Тем, кто дает миластыню!!! В переходе возле станции метро сидит женщина
неопределенного возраста. Ей можно дать с ходу и тридцать, и двадцать
три, и сорок два. Волосы у женщины спутаны и грязны, голова опущена в
скорби.
Перед женщиной на заплеванном полу перехода лежит кулек. В кулек
сердобольные граждане
бросают деньги. И не бросали бы, да на руках женщина держит весомый
«аргумент» в пользу того, что ей деньги просто необходимы. На руках у
женщины спит ребенок лет двух. Он в грязной шапочке, бывшей когда-то
белой, в спортивном костюмчике. Переход – место достаточно оживленное.

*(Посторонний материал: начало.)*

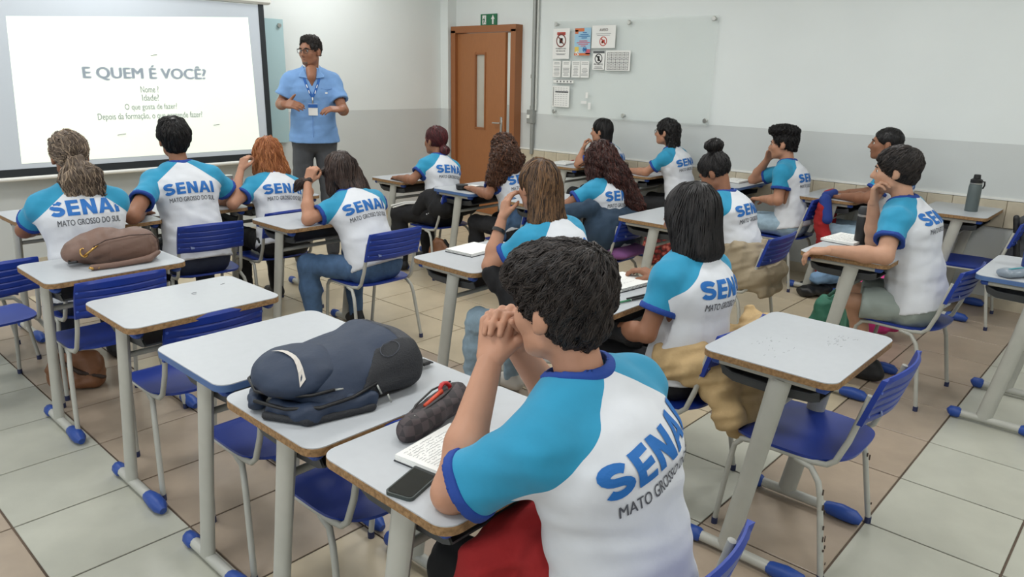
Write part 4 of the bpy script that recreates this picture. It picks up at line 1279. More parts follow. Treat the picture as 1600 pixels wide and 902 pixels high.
DOWN = np.array([0, 0, -1.0])
def do_hair(I, h, seed):
    hl, ax, q, base, pr = I['hl'], I['ax'], I['q'], I['base'], I['o']
    st = h['style']; t = h.get('t', .014); m = h['mat']
    cap = [E(hl(0, -.014, .036), np.array([.076 + t, .098 + t, (.088 if st != 'short' else .080) + t]) * q, ax)]
    cuts = [E(hl(0, .118, -.045 + h.get('brow', 0)), np.array([.080, .086, .105]) * q, ax)]
    ears = [E(hl(s * .092, .004, -.03), np.array([.028, .026, .045]) * q, ax) for s in (-1, 1)]
    crown = hl(0, -.06, .13)
    cell = min(.009, I['res'] * .85)
    nape = (hl(0, -.06, -.07), -I['hu'] * .9 + I['hf'] * .35)
    cnt = h.get('n', 500)
    def radial(g=.6, extra=None):
        def fl(P):
            d = P - crown; d = d / (np.linalg.norm(d, axis=1, keepdims=True) + .02)
            r = d + DOWN * g
            return r if extra is None else r + extra
        return fl
    if st == 'short':
        low = h.get('low', -.07)
        pr2 = cap + [E(hl(0, -.035, -.03), np.array([.058 + t * .4, .068 + t * .5, .06]) * q, ax)]
        if h.get('quiff'): pr2 += [E(hl(0, .055, .095), np.array([.066, .05, .034]) * q, ax), E(hl(0, -.0, .105), np.array([.07, .075, .034]) * q, ax)]
        for p in h.get('add', []): pr2.append(E(hl(*p[0]), np.array(p[1]) * q, ax))
        hair_object('hair', pr2, cell, m, base, pr, radial(.25, h.get('dir')), cnt, h.get('steps', 5), h.get('step', .008), h.get('r', .0022), h.get('wig', 0.), h.get('lift', .003), ripple=h.get('ripple', (.003, .04, seed)), cuts=cuts + ears,
                    planes=[(hl(0, -.06, low), -I['hu'] * .95 + I['hf'] * .30)], seed=seed, wigfreq=h.get('wf', 60.))
    else:
        P = list(cap); w = h.get('w', .1); wig = h.get('wig', .0)
        for p in h.get('locks', []):      # (a, b, (w,d), (w,d)) in head frame
            a, b, ra, rb = p
            P.append(T(hl(*a), hl(*b), I['hr'] if len(p) < 5 else p[4], (ra[0] * q, ra[1] * q), (rb[0] * q, rb[1] * q), .025))
        for p in h.get('blobs', []):
            P.append(E(hl(*p[0]), np.array(p[1]) * q, ax, p[2] if len(p) > 2 else .015))
        if h.get('ears'): cuts = cuts + ears
        tie = h.get('tie')
        if tie is not None:
            tp = hl(*tie); tdir = h.get('tail', DOWN)
            zc = I['Hc']
            def fl(Q):
                d = tp - Q; dist = np.linalg.norm(d, axis=1, keepdims=True)
                inhead = (np.linalg.norm(Q - hl(0, -.014, .034), axis=1, keepdims=True) < .128 * q)
                spread = (Q - tp) * 2.5 + np.asarray(tdir)
                return np.where(inhead, d / (dist + .01), spread)
        else:
            fl = radial(h.get('g', 1.6))
        hair_object('hair', P, cell, m, base, pr, fl, cnt, h.get('steps', 9), h.get('step', .02), h.get('r', .004), wig, h.get('lift', .002), ripple=h.get('ripple', (.004, .05, seed)), cuts=cuts, planes=h.get('planes', []), seed=seed, wigfreq=h.get('wf', 60.), k=.02)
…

И течет нескончаемым потоком людская толпа, и звенит мелочь в кульке, и
шуршат купюры.
Я ходил мимо женщины около месяца. Я догадывался, кому уходят деньги,
жертвуемые многочисленными прохожими. Уж сколько говорено, сколько
написано, но народ наш такой – жалостливый. Жалостливый, до слез. Готов
народ наш отдать последнюю рубашку свою, последние копейки из кармана
вытряхнуть. Подал такому «несчастному» – и чувствуешь, что у тебя все
еще не так плохо. Помог, вроде бы как. Хорошее дело сделал… Я ходил
мимо попрошайки месяц. Не подавал, так как не хотел, чтобы на мои деньги
какой-нибудь негодяй купил себе кирпича одну штуку, да вставил в стену
нового дома-дворца своего. Пускай
будет дыра у него в стене, у негодяя этого. Не будет кирпича от меня.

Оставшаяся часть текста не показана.